Ofgem price cap

What do people think of the proposed Ofgem price cap? I was in favour of the idea previously, but the actual plans the Government have now released seem to make a confusing mish-mash that could both disencourage switching and stifle competition.

Obviously it will deal with the most expensive tariffs, but bad firms will likely just put up the cost of the cheaper tariffs available to compensate, and consumers who are already wary of switching, including vulnerable groups, may wrongly think they don’t need to switch to save money because the Government has taken action.

The energy supply & distribution industry is a business not a charity, and businesses have a fiduciary duty to their shareholders including maximising profits. If the government wants to get involved, it should limit it’s actions to ensuring that the marketplace is competitive rather than meddling with the market price.

Politicians have a poor record when it comes to business, and I can see this costing everybody more in the long run. Ed Miliband’s manifesto pledge to limit price increases cost us all an extra £50 because the industry kept tariffs unnecessarily high fearing that they wouldn’t be allowed to increase them if Labour won the election.

I wonder if the price cap will cover the standing charge because that’s an area that could be used to recoup any price reductions?

We’re still in favour of a price cap. From our experience, there are two groups of energy switchers:

  • people you switch every year to the cheapest tariff every for a relatively small saving
  • people who never switch

This price cap will help the second group of people, most of whom are on Big Six standard tariffs. But the Big Six will struggle with this, they will have to become more efficient, find money elsewhere, or leave the market. This might mean that the Big Six increase their fixed price tariffs, but they can’t raise them too far, or they simply won’t compete with the little companies like us. We wouldn’t be surprised to see a Big Six company decide to leave the market. Which wouldn’t necessarily be a bad thing. It would prove that the market is competing. It’s worth pointing out that, currently, the cheapest Big Six tariff is already about £128 more expensive that the cheapest tariff. They’re simply not competitive.

What would this mean for other suppliers? We have absolutely no plans to raise our tariff if a price cap were to be introduced. And we’re one of the most competitive tariffs out there. We’ll stick to our Pricing Principles which state we’ll drop our prices if we can save members £20, and only increase them if wholesale prices force us to.

And we don’t expect the rock-bottom discount suppliers to increase their prices either. They’re in a race to the absolute bottom and are sacrificing everything on their way to get there. Some of these tariffs are loss leaders, so those might disappear if their standard tariffs are capped, but not all of them are. In fact, the very cheapest tariff on the market is an SVT. Plus, these changes are likely to be dwarfed by the new Price Comparison Website rules that are being consulted on at the moment. If PCWs no longer have to show these supplier’s tariffs for free then the suppliers may increase them in order to pay for the acquisition fee to pay the PCWs for hosting them.
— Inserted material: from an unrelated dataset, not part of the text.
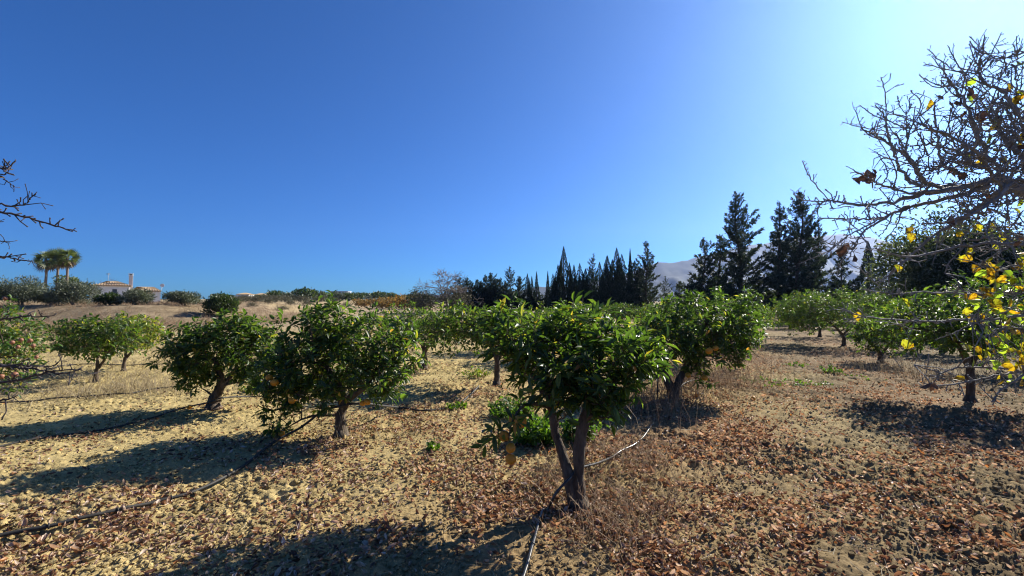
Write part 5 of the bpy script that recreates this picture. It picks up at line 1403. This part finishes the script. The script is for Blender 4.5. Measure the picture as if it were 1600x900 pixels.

All in all, we see a price cap as a win for those people who can’t or are frightened of switching and don’t see much impact for the dedicated switchers.

Thanks for the response @“Will at Bulb” - it’s good to see that it’s business as usual at Bulb, not that I expected anything else!

Once we allow the government to set prices for one industry, we set a precedent & manifesto pledges for price capping could become commonplace. This is a slippery slope & could ultimately be a barrier to business. Talk of price capping could already be making any new entrants to the energy business think twice…and that reduces competition.

There may be areas of dysfunctionality, but that’s a price you have to pay for a free market economy.